The entries below contain pictures. Retype everything except those pictures, exactly as given.

####

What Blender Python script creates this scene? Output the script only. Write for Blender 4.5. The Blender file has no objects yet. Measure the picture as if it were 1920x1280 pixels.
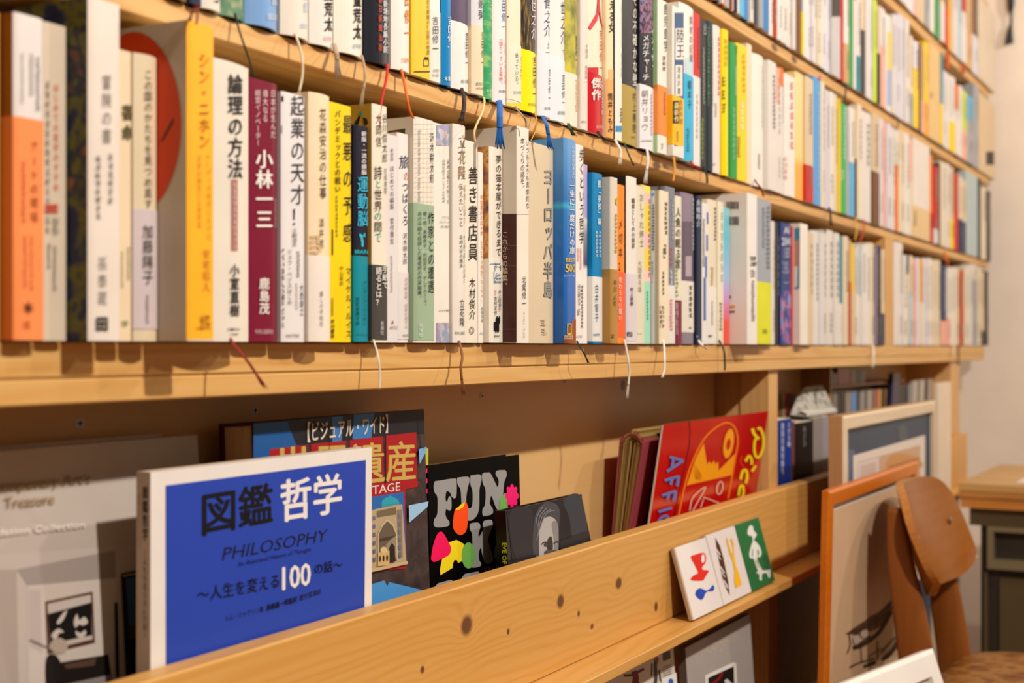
import bpy, math, random
from mathutils import Vector
random.seed(7)
sc = bpy.context.scene
# ------------------------------------------------------------------ camera
F = 2600.0                      # focal length in pixels of the 1920 wide frame
VX, VY = 2350.0, 650.0          # where the shelf lines meet
PHI = math.atan((VX - 960) / F)
CP, SP = math.cos(PHI), math.sin(PHI)
D, EYE = 0.64, 0.985            # distance to the spines, eye height
cam_d = bpy.data.cameras.new('camera'); cam = bpy.data.objects.new('camera', cam_d)
sc.collection.objects.link(cam); sc.camera = cam
cam.location = (0, -D, EYE); cam.rotation_euler = (math.pi/2, 0, PHI - math.pi/2)
cam_d.sensor_width = 36; cam_d.lens = F/1920*36; cam_d.shift_y = (VY - 640)/1920
cam_d.clip_start = .02
cam_d.dof.use_dof = True; cam_d.dof.focus_distance = 1.34; cam_d.dof.aperture_fstop = 5.8
cam_d.dof.aperture_blades = 9
# ------------------------------------------------------------------ light
sc.view_settings.view_transform = 'Standard'; sc.view_settings.look = 'None'
sc.view_settings.gamma = 1.0; sc.view_settings.use_curve_mapping = False
sc.view_settings.exposure = -0.04
w = bpy.data.worlds.new('world'); sc.world = w; w.use_nodes = True
w.node_tree.nodes['Background'].inputs[0].default_value = (1.0, .76, .53, 1)
w.node_tree.nodes['Background'].inputs[1].default_value = .25
def lamp(name, loc, power, radius=.035, col=(1, .935, .86), aim=None, angle=120):
    l = bpy.data.lights.new(name, 'SPOT'); o = bpy.data.objects.new(name, l); sc.collection.objects.link(o)
    l.energy = power; l.shadow_soft_size = radius; l.color = col
    l.spot_size = math.radians(angle); l.spot_blend = .15
    o.location = loc
    d = Vector(aim) - Vector(loc); o.rotation_euler = d.to_track_quat('-Z', 'Y').to_euler()
    return o
lamp('track_lamp', (2.15, -1.46, 2.34), 50, aim=(1.7, .05, 1.0), angle=165)
lamp('track_lamp', (3.35, -1.46, 2.34), 62, aim=(3.2, .05, 1.0), angle=165)
lamp('track_lamp', (.60, -1.50, 2.34), 182, aim=(.7, .05, 1.0), angle=165)
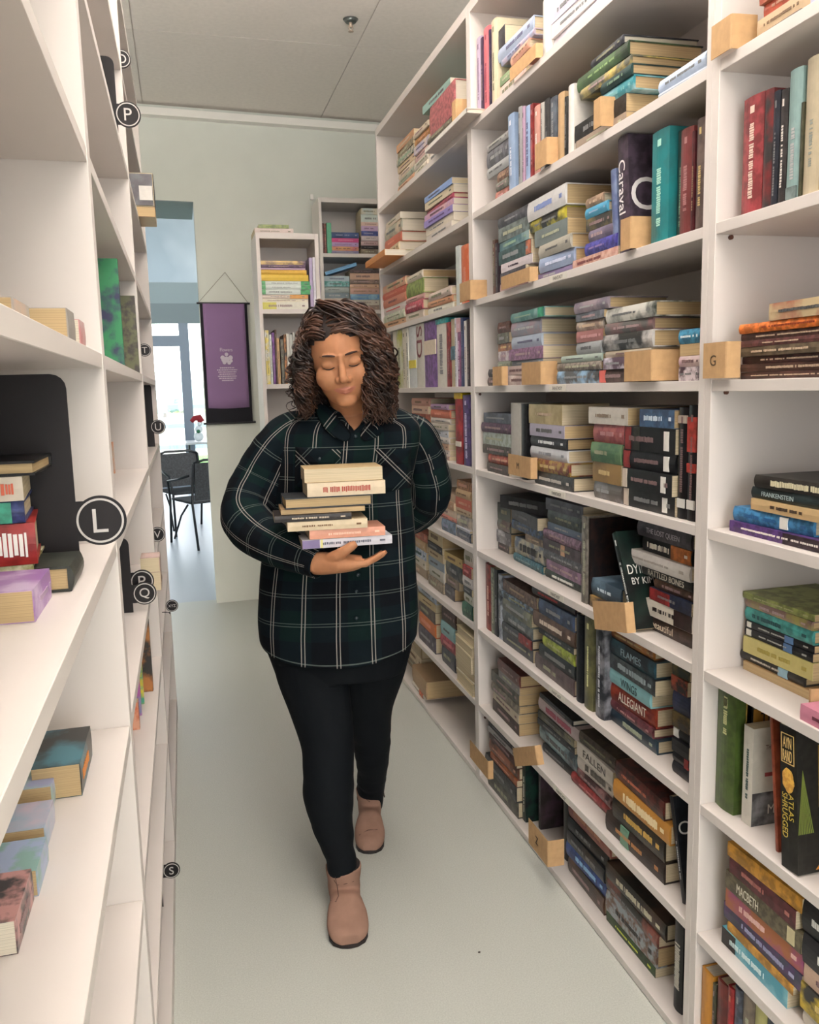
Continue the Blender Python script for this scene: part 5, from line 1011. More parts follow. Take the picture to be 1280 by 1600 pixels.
# ================================================================== THE WOMAN
from mathutils.bvhtree import BVHTree
def J(px, py, Y): return bp(px, py, Y=Y)
AZ = .182
AX = Vector((math.cos(AZ), -math.sin(AZ), 0)); BX = Vector((math.sin(AZ), math.cos(AZ), 0)); UZ = Vector((0, 0, 1))
def crom(vals, n):
    """smooth interpolation of a list of tuples"""
    out = []; m = len(vals)
    for k in range(n):
        t = k/(n-1)*(m-1); i = min(int(t), m-2); u = t-i
        p0, p1, p2, p3 = vals[max(i-1, 0)], vals[i], vals[i+1], vals[min(i+2, m-1)]
        r = []
        for a, b, c, d in zip(p0, p1, p2, p3):
            r.append(.5*((2*b)+(-a+c)*u+(2*a-5*b+4*c-d)*u*u+(-a+3*b-3*c+d)*u**3))
        out.append(r)
    return out
def loft(bm, secs, n=48, rows=None, ex=2.0, uv=False, cap=True, disp=None, axes=None, v0=0.0):
    """secs: (x,y,z, halfwidth, halfdepth). axes None -> rings perpendicular to the path"""
    rows = rows or len(secs)*4; S_ = crom(secs, rows)
    uvl = bm.loops.layers.uv.verify() if uv else None
    C_ = [Vector(s[:3]) for s in S_]; rings = []; us = []; vs = [v0]
    for i in range(1, rows): vs.append(vs[-1]+(C_[i]-C_[i-1]).length)
    pa = None
    for i, s in enumerate(S_):
        if axes: a, b = axes
        else:
            t = (C_[min(i+1, rows-1)]-C_[max(i-1, 0)]).normalized()
            ref = AX if pa is None else pa
            if pa is None and abs(t.dot(AX)) > .85: ref = UZ
            a = (ref-t*ref.dot(t)).normalized(); pa = a; b = t.cross(a)
        ring = []; u = []; acc = 0; last = None
        for k in range(n):
            th = 2*PI*k/n - PI/2      # start at the front (-b) so the seam there is controllable
            ct, st = math.cos(th), math.sin(th)
            e_ = 2/ex
            p = C_[i] + a*(abs(ct)**e_*math.copysign(1, ct)*s[3]) + b*(abs(st)**e_*math.copysign(1, st)*s[4])
            if disp: p = disp(p, th, i/(rows-1), (p-C_[i]).normalized())
            ring.append(bm.verts.new(p))
            if last is not None: acc += (p-last).length
            last = p; u.append(acc)
        rings.append(ring); us.append(u+[acc+(ring[0].co-ring[-1].co).length])
    for i in range(rows-1):
        for k in range(n):
            f = bm.faces.new((rings[i][k], rings[i][(k+1) % n], rings[i+1][(k+1) % n], rings[i+1][k])); f.smooth = True
            if uv:
                def U(r_, kk):   # signed distance from the front centre line
                    tot = us[r_][n]; d = us[r_][kk]
                    return d
                for lp, (r_, kk) in zip(f.loops, ((i, k), (i, k+1), (i+1, k+1), (i+1, k))):
                    mean = .5*(us[rows//2][n])
                    q = U(r_, kk)/us[r_][n]*us[rows//2][n]
                    if q > mean: q = q-2*mean
                    if kk == n//2 + 0 and False: pass
                    lp[uvl].uv = (q, vs[r_])
                # keep the back seam continuous
                qs = [lp[uvl].uv[0] for lp in f.loops]
                if max(qs)-min(qs) > mean:
                    for lp in f.loops:
                        if lp[uvl].uv[0] < 0: lp[uvl].uv = (lp[uvl].uv[0]+2*mean, lp[uvl].uv[1])
    if cap:
        for ring, rev in ((rings[0], True), (rings[-1], False)):
            c = bm.verts.new(sum((v.co for v in ring), Vector())/n)
            for k in range(n):
                q = (ring[k], ring[(k+1) % n], c); f = bm.faces.new(q[::-1] if not rev else q); f.smooth = True
    return rings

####

Full solution
What Blender Python script creates this scene? Output the script only. Write for Blender 4.5. The Blender file has no objects yet. Measure the picture as if it were 1920x1280 pixels.
import bpy, math, random
from mathutils import Vector
random.seed(7)
sc = bpy.context.scene
# ------------------------------------------------------------------ camera
F = 2600.0                      # focal length in pixels of the 1920 wide frame
VX, VY = 2350.0, 650.0          # where the shelf lines meet
PHI = math.atan((VX - 960) / F)
CP, SP = math.cos(PHI), math.sin(PHI)
D, EYE = 0.64, 0.985            # distance to the spines, eye height
cam_d = bpy.data.cameras.new('camera'); cam = bpy.data.objects.new('camera', cam_d)
sc.collection.objects.link(cam); sc.camera = cam
cam.location = (0, -D, EYE); cam.rotation_euler = (math.pi/2, 0, PHI - math.pi/2)
cam_d.sensor_width = 36; cam_d.lens = F/1920*36; cam_d.shift_y = (VY - 640)/1920
cam_d.clip_start = .02
cam_d.dof.use_dof = True; cam_d.dof.focus_distance = 1.34; cam_d.dof.aperture_fstop = 5.8
cam_d.dof.aperture_blades = 9
# ------------------------------------------------------------------ light
sc.view_settings.view_transform = 'Standard'; sc.view_settings.look = 'None'
sc.view_settings.gamma = 1.0; sc.view_settings.use_curve_mapping = False
sc.view_settings.exposure = -0.04
w = bpy.data.worlds.new('world'); sc.world = w; w.use_nodes = True
w.node_tree.nodes['Background'].inputs[0].default_value = (1.0, .76, .53, 1)
w.node_tree.nodes['Background'].inputs[1].default_value = .25
def lamp(name, loc, power, radius=.035, col=(1, .935, .86), aim=None, angle=120):
    l = bpy.data.lights.new(name, 'SPOT'); o = bpy.data.objects.new(name, l); sc.collection.objects.link(o)
    l.energy = power; l.shadow_soft_size = radius; l.color = col
    l.spot_size = math.radians(angle); l.spot_blend = .15
    o.location = loc
    d = Vector(aim) - Vector(loc); o.rotation_euler = d.to_track_quat('-Z', 'Y').to_euler()
    return o
lamp('track_lamp', (2.15, -1.46, 2.34), 50, aim=(1.7, .05, 1.0), angle=165)
lamp('track_lamp', (3.35, -1.46, 2.34), 62, aim=(3.2, .05, 1.0), angle=165)
lamp('track_lamp', (.60, -1.50, 2.34), 182, aim=(.7, .05, 1.0), angle=165)
Continue the Blender Python script for this scene: part 5, from line 1011. More parts follow. Take the picture to be 1280 by 1600 pixels.
# ================================================================== THE WOMAN
from mathutils.bvhtree import BVHTree
def J(px, py, Y): return bp(px, py, Y=Y)
AZ = .182
AX = Vector((math.cos(AZ), -math.sin(AZ), 0)); BX = Vector((math.sin(AZ), math.cos(AZ), 0)); UZ = Vector((0, 0, 1))
def crom(vals, n):
    """smooth interpolation of a list of tuples"""
    out = []; m = len(vals)
    for k in range(n):
        t = k/(n-1)*(m-1); i = min(int(t), m-2); u = t-i
        p0, p1, p2, p3 = vals[max(i-1, 0)], vals[i], vals[i+1], vals[min(i+2, m-1)]
        r = []
        for a, b, c, d in zip(p0, p1, p2, p3):
            r.append(.5*((2*b)+(-a+c)*u+(2*a-5*b+4*c-d)*u*u+(-a+3*b-3*c+d)*u**3))
        out.append(r)
    return out
def loft(bm, secs, n=48, rows=None, ex=2.0, uv=False, cap=True, disp=None, axes=None, v0=0.0):
    """secs: (x,y,z, halfwidth, halfdepth). axes None -> rings perpendicular to the path"""
    rows = rows or len(secs)*4; S_ = crom(secs, rows)
    uvl = bm.loops.layers.uv.verify() if uv else None
    C_ = [Vector(s[:3]) for s in S_]; rings = []; us = []; vs = [v0]
    for i in range(1, rows): vs.append(vs[-1]+(C_[i]-C_[i-1]).length)
    pa = None
    for i, s in enumerate(S_):
        if axes: a, b = axes
        else:
            t = (C_[min(i+1, rows-1)]-C_[max(i-1, 0)]).normalized()
            ref = AX if pa is None else pa
            if pa is None and abs(t.dot(AX)) > .85: ref = UZ
            a = (ref-t*ref.dot(t)).normalized(); pa = a; b = t.cross(a)
        ring = []; u = []; acc = 0; last = None
        for k in range(n):
            th = 2*PI*k/n - PI/2      # start at the front (-b) so the seam there is controllable
            ct, st = math.cos(th), math.sin(th)
            e_ = 2/ex
            p = C_[i] + a*(abs(ct)**e_*math.copysign(1, ct)*s[3]) + b*(abs(st)**e_*math.copysign(1, st)*s[4])
            if disp: p = disp(p, th, i/(rows-1), (p-C_[i]).normalized())
            ring.append(bm.verts.new(p))
            if last is not None: acc += (p-last).length
            last = p; u.append(acc)
        rings.append(ring); us.append(u+[acc+(ring[0].co-ring[-1].co).length])
    for i in range(rows-1):
        for k in range(n):
            f = bm.faces.new((rings[i][k], rings[i][(k+1) % n], rings[i+1][(k+1) % n], rings[i+1][k])); f.smooth = True
            if uv:
                def U(r_, kk):   # signed distance from the front centre line
                    tot = us[r_][n]; d = us[r_][kk]
                    return d
                for lp, (r_, kk) in zip(f.loops, ((i, k), (i, k+1), (i+1, k+1), (i+1, k))):
                    mean = .5*(us[rows//2][n])
                    q = U(r_, kk)/us[r_][n]*us[rows//2][n]
                    if q > mean: q = q-2*mean
                    if kk == n//2 + 0 and False: pass
                    lp[uvl].uv = (q, vs[r_])
                # keep the back seam continuous
                qs = [lp[uvl].uv[0] for lp in f.loops]
                if max(qs)-min(qs) > mean:
                    for lp in f.loops:
                        if lp[uvl].uv[0] < 0: lp[uvl].uv = (lp[uvl].uv[0]+2*mean, lp[uvl].uv[1])
    if cap:
        for ring, rev in ((rings[0], True), (rings[-1], False)):
            c = bm.verts.new(sum((v.co for v in ring), Vector())/n)
            for k in range(n):
                q = (ring[k], ring[(k+1) % n], c); f = bm.faces.new(q[::-1] if not rev else q); f.smooth = True
    return rings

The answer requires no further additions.